A estrutura narrativa de um conto de fadas é ao mesmo tempo a coisa mais simples e uma das mais exigentes que existem em literatura. É necessário que o escritor tenha em mente a firmeza de uma série de conceitos morais, um desenvolvimento atrativo da história (se possível cômico, emotivo ou ambos) e uma forte imaginação para trazer à luz um mundo de fantasias que funciona sobre suas próprias regras mas que não pode fugir muito da comparação, mesmo que simbólica ou metafórica, com o “mundo real”. Caso contrário a lição se perde, porque o cenário do conflito está distante demais do leitor.

Nos quadrinhos, o trabalho com imagem e texto facilita a aparição e reconstrução de elementos familiares ao público, o que dá a oportunidade de autores e artistas em projetos desse tipo conseguirem um bom resultado final mais facilmente e com alto teor de inovação, basta vermos o excelente trabalho de Bill Willingham em Fábulas. Mas… e se temos que trabalhar o ambiente desses contos de fadas com personagens e mitologia vindos da ficção científica? O cenário que vem em mente é o mais improvável e talvez o mais estranho possível. Todavia, se bem realizada, a proposta pode gerar um produto final muito interessante. Pelo menos foi o que Matt Sturges e Kelly Yates nos mostrou nessa minissérie em 4 partes chamada Doctor Who: A Fairytale Life.
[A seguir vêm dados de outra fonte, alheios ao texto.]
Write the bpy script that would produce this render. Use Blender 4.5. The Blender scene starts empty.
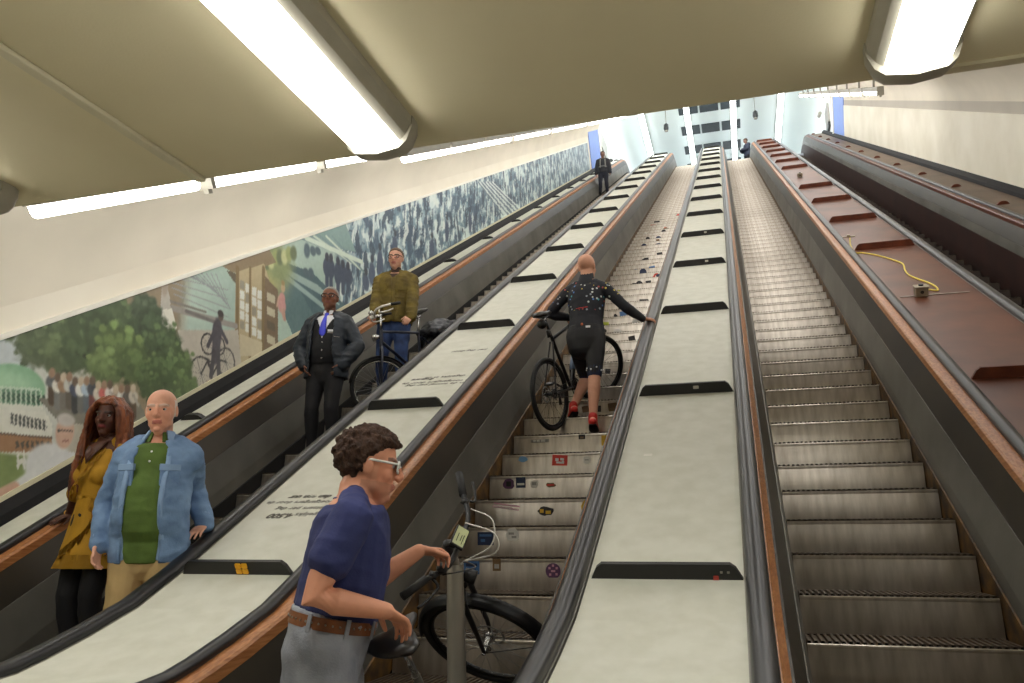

Aqui, o Doutor leva Amy para um mundo de férias, um planeta inteiro organizado por humanos para ser uma espécie de “clube de fantasias e descanso”. Essa viagem tem uma boa introdução na TARDIS, com a companion pedindo para ir fazer compras em algum lugar bem mundano no Reino Unido e o Doutor se revoltando pela escolha. É então que a bela ruiva pede ao Time Lord, em tom de desafio, que a leve para um lugar onde existissem castelos, princesas, dragões e coisas do tipo, um mundo onde a vida é um verdadeiro conto de fadas.

O roteiro tem uma força tremenda na apresentação das duas situações e desde cedo deixa sua marca. Todos os pré-requisitos para um conto de fadas estão lá e, melhor ainda, muitíssimo bem interligados com o mundo do Doutor, por isso não é espantoso quando os conflitos humanos e aparentemente fantásticos ou ligados à ficção científica começam a aparecer, especialmente porque há algo escondido, algo que sabemos ser terrível mas não conseguimos identificar exatamente o quê.

Afinal, o que de fato está acontecendo em Caligaris Epsilon Six?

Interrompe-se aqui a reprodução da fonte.